— begin Material shown —

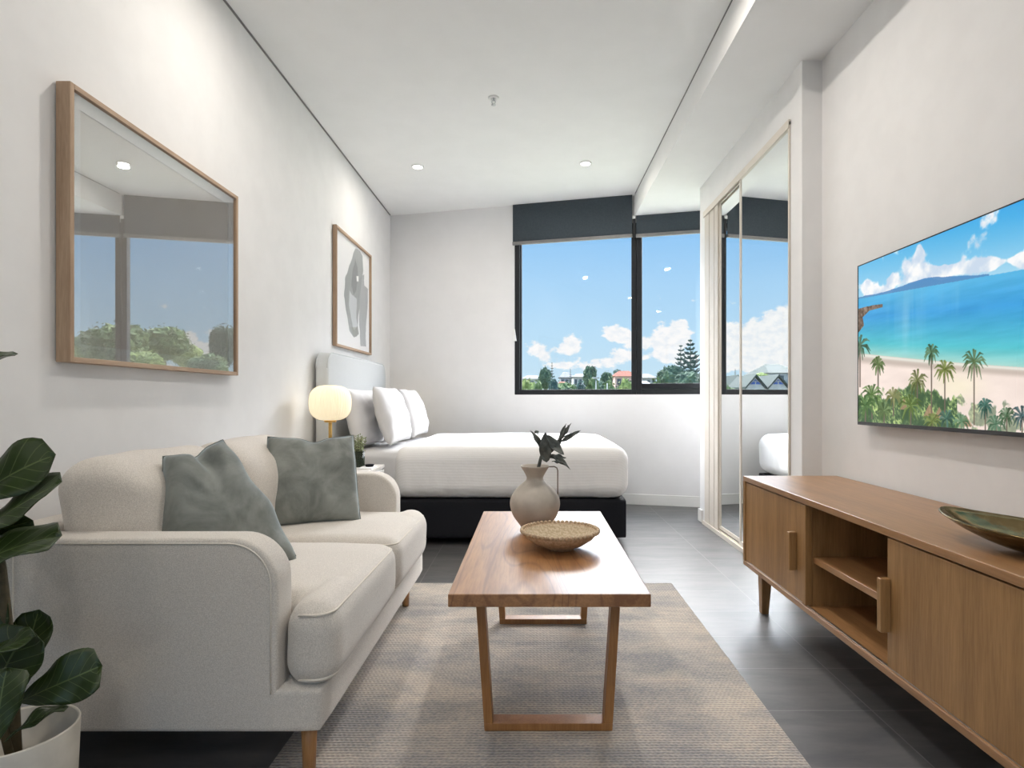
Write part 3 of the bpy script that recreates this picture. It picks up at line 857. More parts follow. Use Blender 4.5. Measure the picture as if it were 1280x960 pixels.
# piping along the front edges of the seat cushions
for cobj, ya, yb in ((c1, SY0+.012, ym-.014), (c2, ym+.016, SY1-.075)):
    bm = bmesh.new()
    d = .06*(1-.7071)
    for z, s in ((SH-d-.0015, 1), (.262+d, -1)):
        pts = []
        k = 7
        for i in range(k):                            # round the near corner
            a = math.radians(90*i/(k-1)); r2 = .048
            pts.append((-.50-d-r2+r2*math.sin(a), ya+r2-r2*math.cos(a), z))
        pts = [(-.60, ya, z)]+pts
        pts.append((-.50-d, (ya+yb)/2, z))
        for i in range(k):
            a = math.radians(90*i/(k-1)); pts.append((-.50-d-.048+.048*math.cos(a), yb-.048+.048*math.sin(a), z))
        pts.append((-.60, yb, z))
        pts = [(x+.0015, y, zz) for x, y, zz in pts]
        add_tube(bm, pts, .0035, 6)
    from_bm('piping', bm, M['seam'], cobj, True)
def backc(y0, y1, seed):
    bm = bmesh.new()
    add_rbox(bm, (-1.265, y0, .45), (-1.07, y1, .825), .09, n=26, crown=.014, crown_x=.06, wr=.010, wf=7+seed, shear=-.17)
    o = from_bm('back_cushion', bm, M['sofa'], sofa, True)
    return o
k1 = backc(SY0+AW-.01, 2.205, 0); k2 = backc(2.195, SY1-AW+.01, 1)
bm = bmesh.new()
add_tube(bm, [(-1.155-.17*(z-.45), SY0+AW+.012+max(0, z-.72)*.25, z) for z in (.56, .62, .68, .74, .785)], .0025, 6)
from_bm('cushion_seam', bm, M['seam'], k1, True)
def sofa_leg(x, y, label=None):
    bm = bmesh.new(); add_tube(bm, [(x, y, .012), (x, y, SB+.005)], [.0155, .021], 20)
    o = from_bm('leg', bm, M['sofaleg'], sofa, True); return o
for x, y in ((-.585, SY0+.05), (-.605, SY1-.09)): sofa_leg(x, y)
for x, y in ((-1.36, SY0+.05), (-1.36, SY1-.09)):
    bm = bmesh.new(); add_tube(bm, [(x, y, .0), (x, y, SB+.005)], [.0155, .021], 20); from_bm('leg', bm, M['sofaleg'], sofa, True)

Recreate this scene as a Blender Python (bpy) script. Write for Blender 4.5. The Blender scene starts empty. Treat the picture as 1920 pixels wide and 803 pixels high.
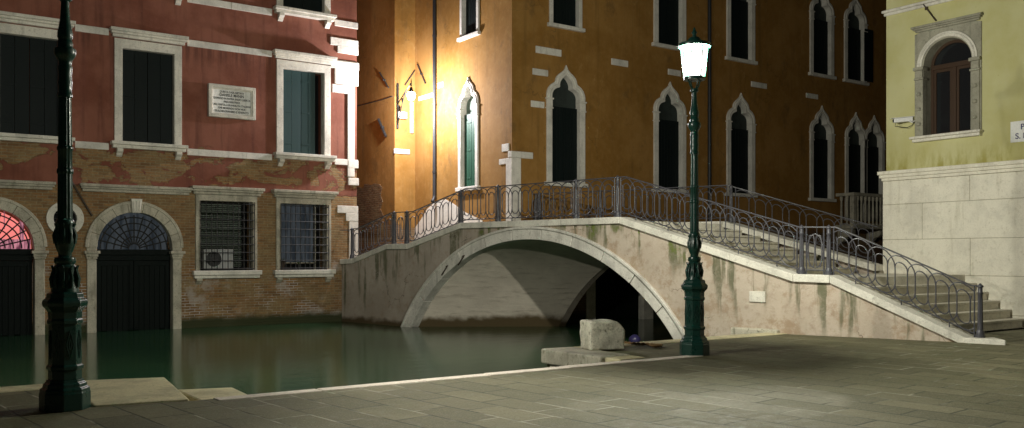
import bpy, bmesh, math, random
from mathutils import Vector, Matrix
random.seed(7)
R = math.radians
S = bpy.context.scene
C = S.collection
# ---------------------------------------------------------------- camera, world, exposure
CAM_H, YH, FPX, CX = 1.5, 482.0, 1680.0, 960.0
YAW = R(35.2)
cam = bpy.data.objects.new('camera', bpy.data.cameras.new('camera')); C.objects.link(cam)
cam.location = (0, 0, CAM_H); cam.rotation_euler = (R(90), 0, -YAW)
cam.data.sensor_width = 36; cam.data.lens = FPX / 1920 * 36
cam.data.shift_y = (YH - 401.5) / 1920
cam.data.clip_start = 0.1; cam.data.clip_end = 500
S.camera = cam
w = bpy.data.worlds.new("World"); S.world = w; w.use_nodes = True
bg = w.node_tree.nodes['Background']
bg.inputs[0].default_value = (0.30, 0.36, 0.42, 1); bg.inputs[1].default_value = 0.017
S.view_settings.view_transform = 'Standard'; S.view_settings.look = 'None'
S.view_settings.gamma = 1; S.view_settings.exposure = 0.18
try: S.view_settings.use_curve_mapping = False
except Exception: pass
LAMP_W, WALL_W = 1750.0, 1100.0

# ---------------------------------------------------------------- geometry of the place
YR = 25.37      # red house front (facing the canal, -Y)
YO = 20.80      # ochre palace canal front
XO = 14.67      # ochre palace side wall
XJ = 13.90      # ochre side wall beyond the jog
XY = 20.00      # yellow building wall
XC = 12.03      # corner of red house
ZW = -0.47      # water
sn, cs = math.sin(YAW), math.cos(YAW)
def ray(px):
    a = (px - CX) / FPX
    return (sn + a*cs, cs - a*sn)
def onY(px, py, Y):
    rx, ry = ray(px); s = Y/ry
    return rx*s, CAM_H + (YH-py)/FPX*s
def onX(px, py, X):
    rx, ry = ray(px); s = X/rx
    return ry*s, CAM_H + (YH-py)/FPX*s

# ---------------------------------------------------------------- mesh helper
class MB:
    def __init__(s): s.v = []; s.f = []
    def face_box(s, p):               # 8 points, bottom 4 then top 4
        b = len(s.v); s.v += [tuple(q) for q in p]
        for f in ((0,3,2,1),(4,5,6,7),(0,1,5,4),(1,2,6,5),(2,3,7,6),(3,0,4,7)): s.f.append([b+i for i in f])
        return s
    def box(s, x0,x1,y0,y1,z0,z1):
        return s.face_box([(x0,y0,z0),(x1,y0,z0),(x1,y1,z0),(x0,y1,z0),(x0,y0,z1),(x1,y0,z1),(x1,y1,z1),(x0,y1,z1)])
    def wbox(s, W, u0,u1,z0,z1,n0,n1):
        return s.face_box([W(u0,z0,n0),W(u1,z0,n0),W(u1,z0,n1),W(u0,z0,n1),W(u0,z1,n0),W(u1,z1,n0),W(u1,z1,n1),W(u0,z1,n1)])
    def prism(s, pts, off):
        b = len(s.v); n = len(pts); off = Vector(off)
        s.v += [tuple(p) for p in pts] + [tuple(Vector(p)+off) for p in pts]
        s.f.append([b+i for i in range(n)][::-1]); s.f.append([b+n+i for i in range(n)])
        for i in range(n):
            j = (i+1) % n; s.f.append([b+i, b+j, b+n+j, b+n+i])
        return s
    def wprism(s, W, pts, n0, n1):
        a = [Vector(W(u,z,n0)) for u,z in pts]; d = Vector(W(0,0,n1))-Vector(W(0,0,n0))
        return s.prism(a, d)
    def wring(s, W, outer, inner, n0, n1, closed=False):
        n = len(outer); b = len(s.v)
        for (ou,oz),(iu,iz) in zip(outer, inner):
            s.v += [W(ou,oz,n0), W(ou,oz,n1), W(iu,iz,n1), W(iu,iz,n0)]
            s.v[-4:] = [tuple(q) for q in s.v[-4:]]
        for i in range(n if closed else n-1):
            p = b+4*i; q = b+4*((i+1) % n)
            for k in range(4):
                l = (k+1) % 4; s.f.append([p+k, q+k, q+l, p+l])
        if not closed:
            s.f.append([b, b+1, b+2, b+3]); e = b+4*(n-1); s.f.append([e+3, e+2, e+1, e])
        return s
    def tube(s, pts, r, sides=6, closed=False):
        pts = [Vector(p) for p in pts]; n = len(pts); b = len(s.v)
        prev = None
        for i, p in enumerate(pts):
            if closed: t = pts[(i+1) % n] - pts[i-1]
            else: t = pts[min(i+1,n-1)] - pts[max(i-1,0)]
            if t.length < 1e-9: t = Vector((0,0,1))
            t.normalize()
            ref = prev if prev is not None else (Vector((0,0,1)) if abs(t.z) < .9 else Vector((1,0,0)))
            a = ref - t*ref.dot(t)
            if a.length < 1e-4: a = Vector((1,0,0)) - t*t.x
            a.normalize(); c = t.cross(a); prev = a
            rr = r[i] if isinstance(r, (list,tuple)) else r
            for k in range(sides):
                th = 2*math.pi*k/sides + math.pi/sides
                s.v.append(tuple(p + a*math.cos(th)*rr + c*math.sin(th)*rr))
        for i in range(n if closed else n-1):
            p = b+i*sides; q = b+((i+1) % n)*sides
            for k in range(sides):
                l = (k+1) % sides; s.f.append([p+k, p+l, q+l, q+k])
        if not closed:
            s.f.append([b+k for k in range(sides)][::-1]); s.f.append([b+(n-1)*sides+k for k in range(sides)])
        return s
    def lathe(s, prof, c=(0,0,0), seg=20, flute=None, rot=0):
        b = len(s.v); n = len(prof)
        for z, r in prof:
            fl = flute and flute[0] <= z <= flute[1]
            for k in range(seg):
                th = 2*math.pi*k/seg + rot
                rr = r*(1-(flute[2] if k % 2 else 0)) if fl else r
                s.v.append((c[0]+rr*math.cos(th), c[1]+rr*math.sin(th), c[2]+z))
        for i in range(n-1):
            for k in range(seg):
                l = (k+1) % seg; s.f.append([b+i*seg+k, b+i*seg+l, b+(i+1)*seg+l, b+(i+1)*seg+k])
        s.f.append([b+k for k in range(seg)][::-1]); s.f.append([b+(n-1)*seg+k for k in range(seg)])
        return s
    def build(s, name, mat, parent=None, world=True, bevel=0, smooth=False, seg=1):
        off = Vector((0,0,0))
        if parent and world: off = rootloc(parent)
        me = bpy.data.meshes.new(name)
        me.from_pydata([tuple(Vector(p)-off) for p in s.v], [], s.f)
        bm = bmesh.new(); bm.from_mesh(me); bmesh.ops.recalc_face_normals(bm, faces=bm.faces); bm.to_mesh(me); bm.free()
        me.materials.append(mat)
        o = bpy.data.objects.new(name, me); C.objects.link(o)
        if parent: o.parent = parent
        if smooth:
            me.polygons.foreach_set('use_smooth', [True]*len(me.polygons))
            try: me.set_sharp_from_angle(angle=R(38))
            except Exception: pass
        if bevel:
            m = o.modifiers.new('bevel', 'BEVEL'); m.width = bevel; m.segments = seg; m.limit_method = 'ANGLE'; m.angle_limit = R(35)
        return o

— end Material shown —

- [Task description]
Copy each line containing the word "picture" from the data.

- [Final result]
Write part 3 of the bpy script that recreates this picture. It picks up at line 857. More parts follow. Use Blender 4.5. Measure the picture as if it were 1280x960 pixels.
Recreate this scene as a Blender Python (bpy) script. Write for Blender 4.5. The Blender scene starts empty. Treat the picture as 1920 pixels wide and 803 pixels high.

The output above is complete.